LSU and Florida State are meeting in Orlando.

(Does it really have to be in Orlando and not Tallahassee?)

This has gotten a little warped by memory, but last year’s LSU–Florida State game was far from pretty. It was only exciting at all because Florida State nearly blew a 14-point lead over the game’s final nine minutes, and it got exciting through LSU fumbling a punt, FSU fumbling on a 3rd & Goal play from the 1, and LSU getting an extra point blocked after marching 99 yards in one minute and twenty seconds. Exciting? Yes. A good game between good teams? You could be forgiven for not thinking so at the time. That was the correct interpretation of what your eyes were seeing.

This year, the situation is supposed to be different. Florida State went on from that win and finished 10–3, beating Florida for the first time since 2017 and ending the year right on the edge of the top ten. In Mike Norvell’s third season, the Seminoles seemed to finally turn a corner, and with Jordan Travis and Jared Verse leading back a large collection from last year’s roster, expectations are very high for them in this middling ACC. The ACC is Clemson and Florida State and then a great, big gulf, and this is a chance for Florida State to assert itself as the team to beat between that pair.

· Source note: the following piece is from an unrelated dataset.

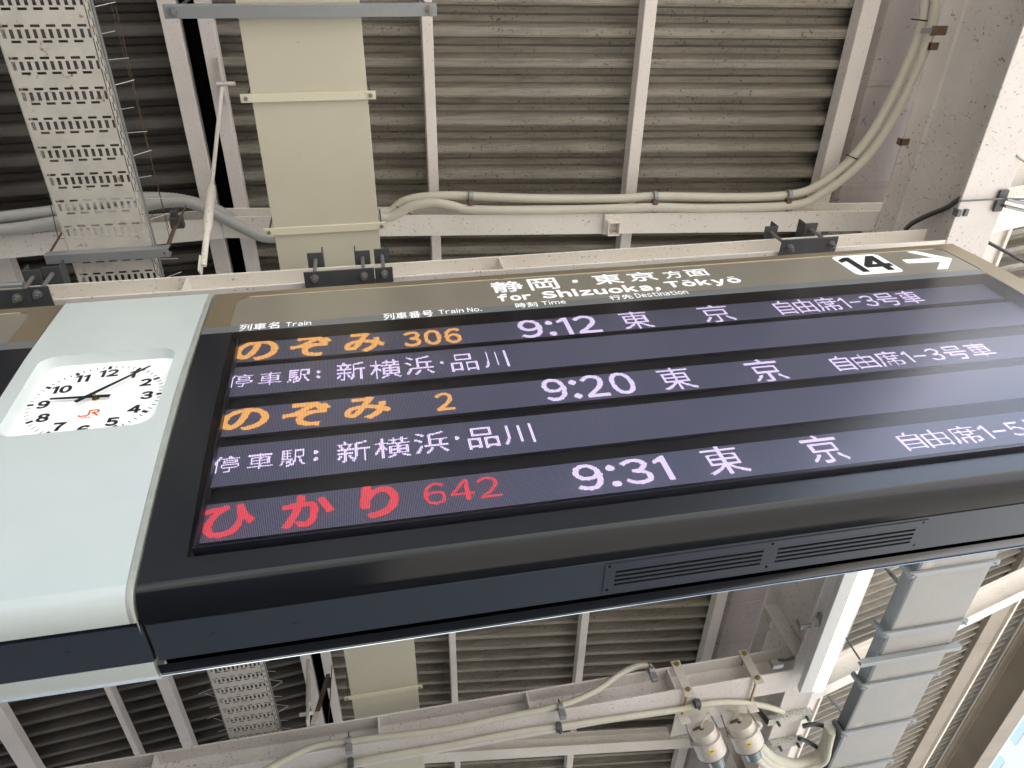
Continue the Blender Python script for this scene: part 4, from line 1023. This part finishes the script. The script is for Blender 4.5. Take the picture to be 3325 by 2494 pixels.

It’s a big game for the ACC as a whole, too. The ACC, as we’ve said maybe five times now here and five hundred times elsewhere, is struggling. This is not the conference of Jameis Winston and Trevor Lawrence. Since Clemson’s 2018 title, the Tigers have been beaten soundly by 2019 LSU, been blown out by 2020 Ohio State, and missed the playoff twice, while the rest of the conference has offered up Kenny Pickett and a quirky little Wake Forest as its next-best things. The Pac-12 demonstrates what can happen when you go too long without having nationally competitive teams. Florida State has a chance on Sunday to make a case for the conference.

There is no overarching conference question surrounding LSU. LSU speaks only for itself. There also isn’t much of a question of whether LSU will ever make it back to the mountaintop. LSU has won national titles with Les Miles and Ed Orgeron. LSU will win another title again, most likely pretty soon.

The question for LSU is this season. It’s Brian Kelly’s second year, and he’s probably coaching the most talent he’s ever coached, something which speaks to Kelly’s own struggles with recruiting over the years and also to LSU’s institutional capability on that front. Jayden Daniels might not be a great Heisman candidate right now, and the program might still be getting its groove back after a rough ending to the Coach O era, but the size and speed and power across the LSU roster is always immense, and with Kelly known for winning games throughout his career, it’s foolish to count these guys out.

What this is for LSU, then, is one of many playoff quarterfinals. The college football season isn’t really one big single-elimination tournament, like we sometimes like to say, but there are games you have to win if you want to make the playoff, and for LSU, this is probably one of them. For one thing, if LSU can’t beat Florida State, it’s hard to see LSU beating both Alabama and the eventual SEC East champ. For another, if LSU can’t beat Florida State, it’ll either have to beat both Alabama and the eventual SEC East champ or it’ll have to make the playoff as a two-loss team, something which is very possible and has also never happened.

Florida State can afford to lose this game. If Florida State loses this game close and Clemson plays poorly on Monday, Florida State may be favored over each of its remaining opponents, with a few of those—Boston College, Syracuse, probably a couple others—cakewalks even in conference play. Winning the next twelve in a row after this one is a realistic hope for Florida State. It’s not a realistic hope for LSU. For playoff purposes, LSU needs this worse.

What’s going to happen?

It’s hard to find any objective rating system or prediction market which views this as anything but a game where LSU is a narrow favorite. What that really means, though, is simply that we are all very confident that we should not be confident about LSU. Welcome to college football season. We don’t know what’s going to happen.